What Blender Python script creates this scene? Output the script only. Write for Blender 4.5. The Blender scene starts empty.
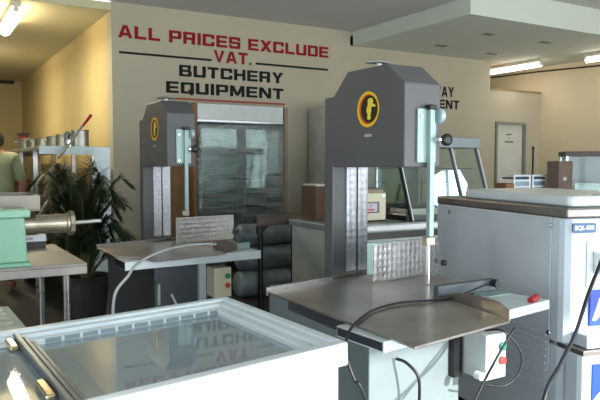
import bpy, bmesh, math, random
from mathutils import Vector, Matrix
random.seed(7)
S = bpy.context.scene
COL = S.collection
R = math.radians

# ------------------------------------------------------------------ camera
cam = bpy.data.objects.new('camera', bpy.data.cameras.new('camera'))
COL.objects.link(cam)
cam.location = (0, 0, 1.3)
cam.rotation_euler = (R(90 - 3.08), 0, R(59.5 - 90))
cam.data.lens = 36 * 650 / 600
cam.data.sensor_width = 36
cam.data.clip_start = .05
S.camera = cam

# ------------------------------------------------------------------ world, sun, daylight, exposure
W = bpy.data.worlds.new('daylight')
S.world = W
W.use_nodes = True
bgn = W.node_tree.nodes['Background']
bgn.inputs[0].default_value = (.82, .92, 1, 1)
bgn.inputs[1].default_value = 2.6
S.view_settings.view_transform = 'Standard'
S.view_settings.look = 'None'
S.view_settings.exposure = 0.0
S.view_settings.gamma = 1


def sun(name, energy, rot, colour, angle=1.0):
    l = bpy.data.lights.new(name, 'SUN')
    l.energy = energy; l.color = colour; l.angle = R(angle)
    o = bpy.data.objects.new(name, l); COL.objects.link(o)
    o.rotation_euler = rot
    return o


def area(name, loc, rot, sx, sy, power, colour):
    l = bpy.data.lights.new(name, 'AREA')
    l.shape = 'RECTANGLE'; l.size = sx; l.size_y = sy
    l.energy = power; l.color = colour
    o = bpy.data.objects.new(name, l); COL.objects.link(o)
    o.location = loc; o.rotation_euler = rot
    return o


sun('sun', 9.0, (R(90 - 21.5), 0, R(8)), (1, .97, .92))
# daylight through the shop front (behind the camera) and through the side glazing
area('shopfront_daylight', (3.2, -1.75, 1.35), (R(90), 0, 0), 8.6, 1.7, 170, (.88, .95, 1))
area('pavement_bounce', (3.2, -1.8, .35), (R(128), 0, 0), 8.6, .5, 120, (.98, .97, .92))
area('side_daylight', (-3.9, 2.2, 1.4), (R(90), 0, R(-90)), 4.2, 1.7, 45, (.88, .95, 1))


# ------------------------------------------------------------------ materials
def lin(c):
    return tuple((x / 12.92 if x <= .04045 else ((x + .055) / 1.055) ** 2.4) for x in c)


def M(name, rgb, rough=.5, metal=0, var=.06, scale=6, bump=0, spec=.5, stretch=None, rvar=0, dark=None):
    """sRGB 0..255 colour, with procedural variation"""
    m = bpy.data.materials.new(name); m.use_nodes = True
    nt = m.node_tree; n = nt.nodes; L = nt.links
    b = n['Principled BSDF']
    c = lin([x / 255 for x in rgb])
    b.inputs['Roughness'].default_value = rough
    b.inputs['Metallic'].default_value = metal
    b.inputs['Specular IOR Level'].default_value = spec
    tc = n.new('ShaderNodeTexCoord'); mp = n.new('ShaderNodeMapping')
    L.new(tc.outputs['Object'], mp.inputs[0])
    if stretch: mp.inputs['Scale'].default_value = stretch
    nz = n.new('ShaderNodeTexNoise'); nz.inputs['Scale'].default_value = scale
    nz.inputs['Detail'].default_value = 5
    L.new(mp.outputs[0], nz.inputs['Vector'])
    rp = n.new('ShaderNodeValToRGB')
    rp.color_ramp.elements[0].position = .3; rp.color_ramp.elements[1].position = .7
    lo = dark and lin([x / 255 for x in dark]) or tuple(x * (1 - var * 2) for x in c)
    rp.color_ramp.elements[0].color = (*lo, 1)
    rp.color_ramp.elements[1].color = (*[min(1, x * (1 + var)) for x in c], 1)
    L.new(nz.outputs[0], rp.inputs[0]); L.new(rp.outputs[0], b.inputs['Base Color'])
    if rvar:
        mr = n.new('ShaderNodeMapRange')
        mr.inputs[3].default_value = max(.02, rough - rvar); mr.inputs[4].default_value = rough + rvar
        L.new(nz.outputs[0], mr.inputs[0]); L.new(mr.outputs[0], b.inputs['Roughness'])
    if bump:
        bp = n.new('ShaderNodeBump'); bp.inputs['Strength'].default_value = bump
        bp.inputs['Distance'].default_value = .01
        L.new(nz.outputs[0], bp.inputs['Height']); L.new(bp.outputs[0], b.inputs['Normal'])
    return m


def emit(name, rgb, k):
    m = M(name, rgb)
    b = m.node_tree.nodes['Principled BSDF']
    b.inputs['Emission Color'].default_value = (*lin([x / 255 for x in rgb]), 1)
    b.inputs['Emission Strength'].default_value = k
    return m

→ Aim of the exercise
Go through the material above and count the lines that include "scene". Give the number alone.

→ The completed task
2